Instruction: Return all lines that include the string "picture".

Material shown:
··········

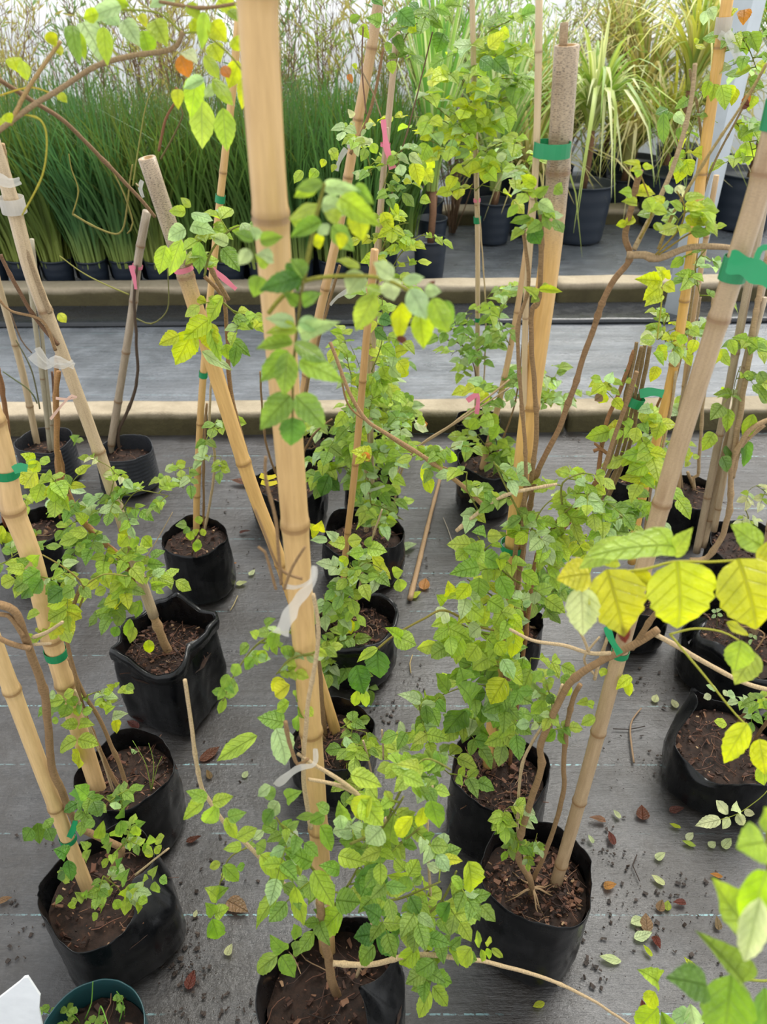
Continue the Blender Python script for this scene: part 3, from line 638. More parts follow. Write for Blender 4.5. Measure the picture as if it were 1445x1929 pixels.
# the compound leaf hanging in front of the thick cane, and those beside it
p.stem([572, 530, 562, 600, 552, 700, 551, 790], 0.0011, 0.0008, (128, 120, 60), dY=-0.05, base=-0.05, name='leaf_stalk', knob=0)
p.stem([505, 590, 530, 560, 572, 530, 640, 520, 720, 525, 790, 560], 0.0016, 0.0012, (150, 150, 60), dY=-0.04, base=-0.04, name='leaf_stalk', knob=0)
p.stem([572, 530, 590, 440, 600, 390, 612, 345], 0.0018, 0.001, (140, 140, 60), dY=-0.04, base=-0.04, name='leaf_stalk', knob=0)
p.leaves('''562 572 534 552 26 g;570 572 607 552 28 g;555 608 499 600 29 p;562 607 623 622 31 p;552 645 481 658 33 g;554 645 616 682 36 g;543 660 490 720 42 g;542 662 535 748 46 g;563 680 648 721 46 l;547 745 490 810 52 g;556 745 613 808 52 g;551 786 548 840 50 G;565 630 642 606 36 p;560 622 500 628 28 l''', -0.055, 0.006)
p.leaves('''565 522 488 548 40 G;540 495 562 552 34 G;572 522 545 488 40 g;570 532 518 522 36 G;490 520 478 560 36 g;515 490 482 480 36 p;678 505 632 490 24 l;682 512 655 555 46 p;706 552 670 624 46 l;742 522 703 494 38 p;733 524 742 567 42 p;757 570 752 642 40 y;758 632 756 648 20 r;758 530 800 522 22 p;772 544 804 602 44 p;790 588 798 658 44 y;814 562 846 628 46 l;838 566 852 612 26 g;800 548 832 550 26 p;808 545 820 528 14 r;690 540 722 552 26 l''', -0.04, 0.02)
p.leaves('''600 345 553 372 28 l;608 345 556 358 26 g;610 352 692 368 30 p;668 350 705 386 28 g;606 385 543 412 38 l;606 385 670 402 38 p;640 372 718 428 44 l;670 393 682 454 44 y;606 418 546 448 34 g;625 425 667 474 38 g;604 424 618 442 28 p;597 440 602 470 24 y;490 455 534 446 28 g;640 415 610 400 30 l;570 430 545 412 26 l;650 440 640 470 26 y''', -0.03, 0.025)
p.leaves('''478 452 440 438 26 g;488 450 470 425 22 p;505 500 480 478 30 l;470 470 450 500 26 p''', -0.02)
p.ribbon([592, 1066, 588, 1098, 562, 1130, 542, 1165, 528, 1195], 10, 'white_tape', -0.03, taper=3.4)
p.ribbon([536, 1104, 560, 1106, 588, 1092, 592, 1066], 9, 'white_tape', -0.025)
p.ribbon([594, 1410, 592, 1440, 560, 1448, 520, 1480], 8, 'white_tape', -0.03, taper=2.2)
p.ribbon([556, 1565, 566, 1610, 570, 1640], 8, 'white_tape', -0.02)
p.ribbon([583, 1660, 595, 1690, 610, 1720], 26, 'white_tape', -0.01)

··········

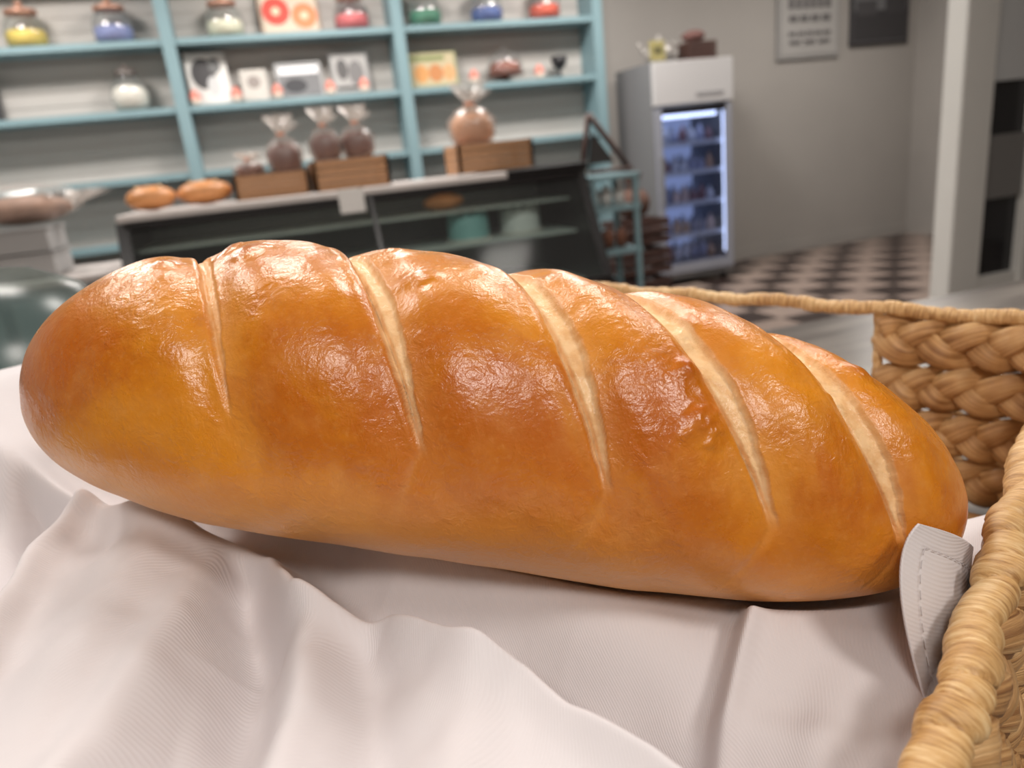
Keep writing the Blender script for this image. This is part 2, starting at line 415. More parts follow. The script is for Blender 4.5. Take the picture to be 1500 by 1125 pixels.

··········

Solution to this exercise:
Continue the Blender Python script for this scene: part 3, from line 638. More parts follow. Write for Blender 4.5. Measure the picture as if it were 1445x1929 pixels.
Keep writing the Blender script for this image. This is part 2, starting at line 415. More parts follow. The script is for Blender 4.5. Take the picture to be 1500 by 1125 pixels.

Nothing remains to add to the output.